Q10、生まれ年による印材との相性はあるのですか?
嘗ては、新聞や週刊誌の広告によくその表みたいなものが載っていました。
例えば、昭和34年(1959年)生まれは、五黄土星で象牙や水晶がよいとかいうものです。
結論から言いますと、印材に相性はなく、各人が好むままに選択すればよいものです。
その広告以前には、もっとひどい印相家(印章を販売して見料代わりとする者)の説に、「銅材、鉄材は業病を患う」「水晶材は肺病になる」「鯱の牙は気がおかしくなる」「鯨の歯は変死する」・・・
銅鉄の印材は、現在ではチタンかなとも思いますが、往古の官印にあったもので、現在は見当たりません。今さらに業病の対象ではありません。
水晶、鯱、鯨は日本牛、ラクト材(樹脂材)やそれに類する物と同様に、印材として排斥するのは常識であります。
先の、広告の表に話を戻しますが、今のネット開運印ショップにもそれに似たような物を引き出して提案されていますが、以前の新聞広告と何らかわらないしろものです。
ショップごとによって違うものもあります。
これは本来五行説に基づくものですが、印材にその説を当てるのはこじつけの迷説と言わざるを得ません。

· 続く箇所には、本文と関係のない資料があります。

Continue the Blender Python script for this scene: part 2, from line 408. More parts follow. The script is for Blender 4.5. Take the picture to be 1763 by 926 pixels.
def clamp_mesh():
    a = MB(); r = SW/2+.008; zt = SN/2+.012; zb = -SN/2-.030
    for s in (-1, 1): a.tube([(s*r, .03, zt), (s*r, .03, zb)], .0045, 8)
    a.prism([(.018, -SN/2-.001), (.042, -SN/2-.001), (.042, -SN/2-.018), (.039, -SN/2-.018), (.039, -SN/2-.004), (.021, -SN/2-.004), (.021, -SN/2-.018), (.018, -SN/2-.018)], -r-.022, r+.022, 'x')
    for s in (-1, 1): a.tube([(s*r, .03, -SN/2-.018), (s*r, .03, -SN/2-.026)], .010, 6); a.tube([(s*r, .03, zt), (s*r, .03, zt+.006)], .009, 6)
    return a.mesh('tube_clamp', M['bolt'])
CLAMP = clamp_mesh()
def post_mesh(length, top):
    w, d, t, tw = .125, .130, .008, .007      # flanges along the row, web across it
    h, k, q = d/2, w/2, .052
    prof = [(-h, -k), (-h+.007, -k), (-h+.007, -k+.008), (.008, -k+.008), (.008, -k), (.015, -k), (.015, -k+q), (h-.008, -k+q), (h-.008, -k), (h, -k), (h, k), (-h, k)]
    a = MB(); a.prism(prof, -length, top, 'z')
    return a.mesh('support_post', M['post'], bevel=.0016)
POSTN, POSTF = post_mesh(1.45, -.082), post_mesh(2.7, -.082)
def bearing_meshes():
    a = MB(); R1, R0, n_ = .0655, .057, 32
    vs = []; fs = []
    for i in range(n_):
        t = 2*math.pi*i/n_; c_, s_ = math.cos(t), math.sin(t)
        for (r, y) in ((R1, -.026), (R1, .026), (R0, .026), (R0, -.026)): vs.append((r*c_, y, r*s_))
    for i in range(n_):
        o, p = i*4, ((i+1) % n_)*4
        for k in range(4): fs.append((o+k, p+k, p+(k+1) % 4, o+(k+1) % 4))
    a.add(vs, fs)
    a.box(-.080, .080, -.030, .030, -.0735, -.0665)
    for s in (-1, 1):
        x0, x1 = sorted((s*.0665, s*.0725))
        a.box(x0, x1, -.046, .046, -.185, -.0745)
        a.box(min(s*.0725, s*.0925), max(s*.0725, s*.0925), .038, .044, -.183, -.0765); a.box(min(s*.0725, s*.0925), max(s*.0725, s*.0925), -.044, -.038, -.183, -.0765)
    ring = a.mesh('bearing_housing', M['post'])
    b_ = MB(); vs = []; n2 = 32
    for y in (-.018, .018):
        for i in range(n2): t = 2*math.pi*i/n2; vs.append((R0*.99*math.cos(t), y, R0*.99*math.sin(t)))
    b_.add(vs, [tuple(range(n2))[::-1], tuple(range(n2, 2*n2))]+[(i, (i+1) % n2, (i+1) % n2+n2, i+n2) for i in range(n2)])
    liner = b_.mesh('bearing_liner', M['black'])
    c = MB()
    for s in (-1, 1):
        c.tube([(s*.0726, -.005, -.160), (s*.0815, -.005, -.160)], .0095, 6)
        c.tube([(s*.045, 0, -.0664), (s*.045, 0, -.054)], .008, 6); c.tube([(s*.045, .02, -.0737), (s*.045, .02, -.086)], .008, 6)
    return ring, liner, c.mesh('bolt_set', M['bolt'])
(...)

ちなみに、五行説と物品の正しい関係を解説しておきます。
木性の人・・・植物、陶磁、柘材と水牛
火性の人・・・陶磁、玉石、陶材と柘
土性の人・・・金銀、玉石、象牙
金性の人・・・角牙、金銀、水牛
水性の人・・・植物、角牙、、水牛
人、各々が生まれた月日による説、姓名の音韻による五行相生説などもありますが、何度も言いますが、印材にまでこれを持ちだすのは、迷信も甚だしいと言わねばなりません。

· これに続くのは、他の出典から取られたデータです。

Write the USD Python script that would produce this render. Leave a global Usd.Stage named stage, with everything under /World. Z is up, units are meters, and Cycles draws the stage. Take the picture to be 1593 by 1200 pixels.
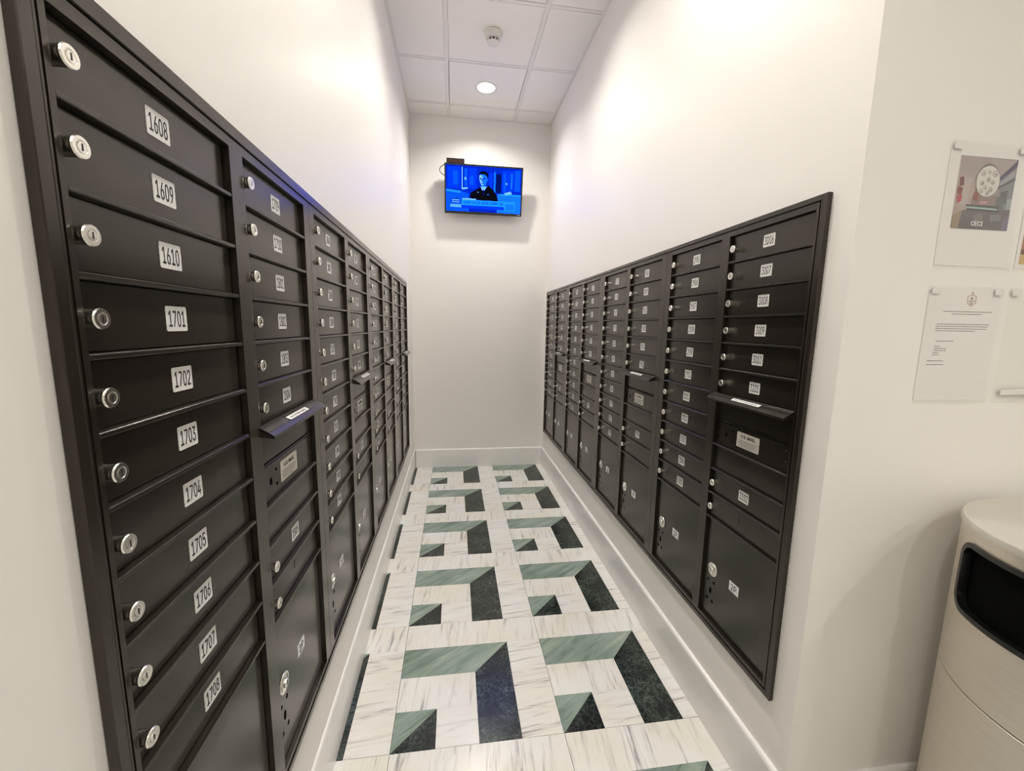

人間が一生を通じて所有し、また接触する物品の数は多種多様で厖大なものです。その物品一つ一つに五行説を応用し、吉凶を判断し、利害損失を考察して後に、その物を使用するとすれば、繁雑なること甚だしく、茫然自失しなければなりません。
あるいは印章は、首と掛替えの重大なる使命を持つということを理由に、水牛を水に見立てたり、柘を木に、象牙を土や火に当てはめて考えることは、何の根拠もない浅はかな思いつきに過ぎないことです。
それが今も、これだけ科学が発達して、ネットでお買い物のショップの中にも未だに息づいていることが、不思議ともいえますすし、それだけ印章の正道が見失われている由縁でもあります。